Jim Kershner’s this day in history

From our archives, 100 years ago

Two tragic stories came out of North Idaho, both involving guns.

Several 12-year-old boys on a ranch east of Kellogg had gone on a hunting excursion. When they returned home, one of the boys was cleaning his .22-caliber rifle.

It was lying across his lap and he believed it was unloaded. He worked the lever and pulled the trigger. The gun fired.

At first, he didn’t think anybody was hurt. But then his companion, who had been crawling beneath the bars of the corral 30 feet away, ran up and cried that he had been shot.

The boy collapsed and died shortly afterward. At first, the other boys told police that the victim had shot himself. But the boy with the gun told police the truth.
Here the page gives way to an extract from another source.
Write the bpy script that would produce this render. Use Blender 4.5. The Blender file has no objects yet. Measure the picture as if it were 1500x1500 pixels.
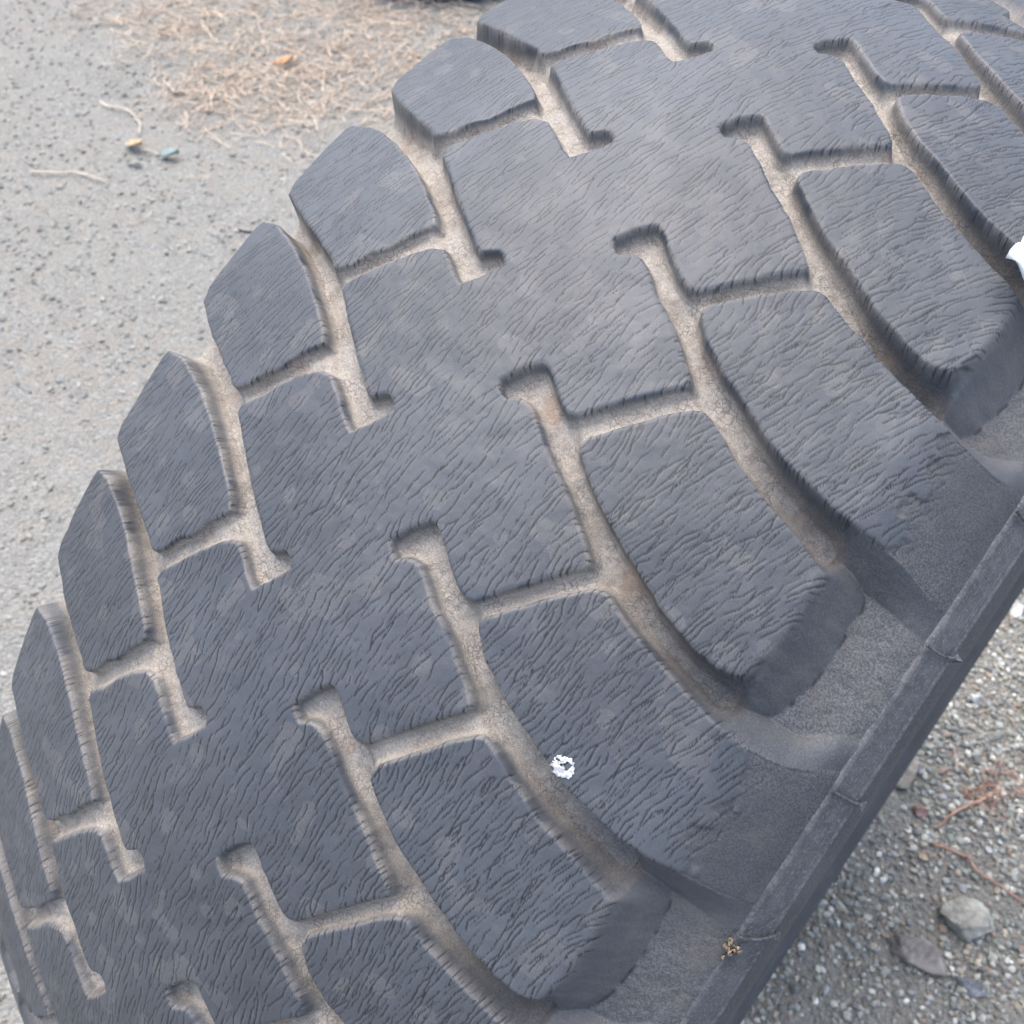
import bpy, math, random
import numpy as np
from mathutils import Matrix, Vector

SC = bpy.context.scene
COL = SC.collection
rng = np.random.RandomState(7)
random.seed(7)
R = 0.6                      # crown radius of the tyre in metres

# ------------------------------------------------------------ camera, sky, sun
cam_d = bpy.data.cameras.new('camera')
cam_d.sensor_width = 36.0
cam_d.lens = 36.0
cam_d.clip_start = 0.02
cam_d.clip_end = 500.0
cam_d.dof.use_dof = True
cam_d.dof.focus_distance = 0.43
cam_d.dof.aperture_fstop = 20.0
cam = bpy.data.objects.new('camera', cam_d)
COL.objects.link(cam)
CM = Matrix(((0.7600715639812605, -0.4938851236272604, 0.42233719027170996, 0.24595815628142734),
             (0.6498393742042339, 0.5777360269558658, -0.4938925701920768, -0.5057656402816865),
             (0.0, 0.64984503369406, 0.7600667252435127, 1.4317290243344676),
             (0, 0, 0, 1)))
cam.matrix_world = CM
SC.camera = cam

SUN_EL, SUN_AZ = math.radians(70), math.radians(-62)     # azimuth from +Y towards +X
world = bpy.data.worlds.new('World')
SC.world = world
world.use_nodes = True
wn = world.node_tree
wn.nodes.clear()
sky = wn.nodes.new('ShaderNodeTexSky')
sky.sky_type = 'NISHITA'
sky.sun_disc = False
sky.sun_elevation = SUN_EL
sky.sun_rotation = SUN_AZ
sky.air_density = 1.0
sky.dust_density = 3.0
sky.ozone_density = 1.0
bg = wn.nodes.new('ShaderNodeBackground')
bg.inputs['Strength'].default_value = 0.125
wo = wn.nodes.new('ShaderNodeOutputWorld')
wn.links.new(sky.outputs[0], bg.inputs[0])
wn.links.new(bg.outputs[0], wo.inputs[0])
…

Meanwhile, in Kellogg, a laundry driver named Ohmer Vaughan, 21, was found dead of a gunshot wound in the room of Mrs. Pearl Ruffel.

Mrs. Ruffel told police that she kept an unloaded revolver in a chiffonier drawer in her room. Vaughan, she said, went to the drawer, took out the revolver, pointed it at his heart and said, “Well, here goes.” Then he fired and died instantly.

She told police she was “dumbfounded” by the incident and had no idea how the revolver came to be loaded, unless Vaughan had loaded it himself.

Police were suspicious of her story and arrested her for murder.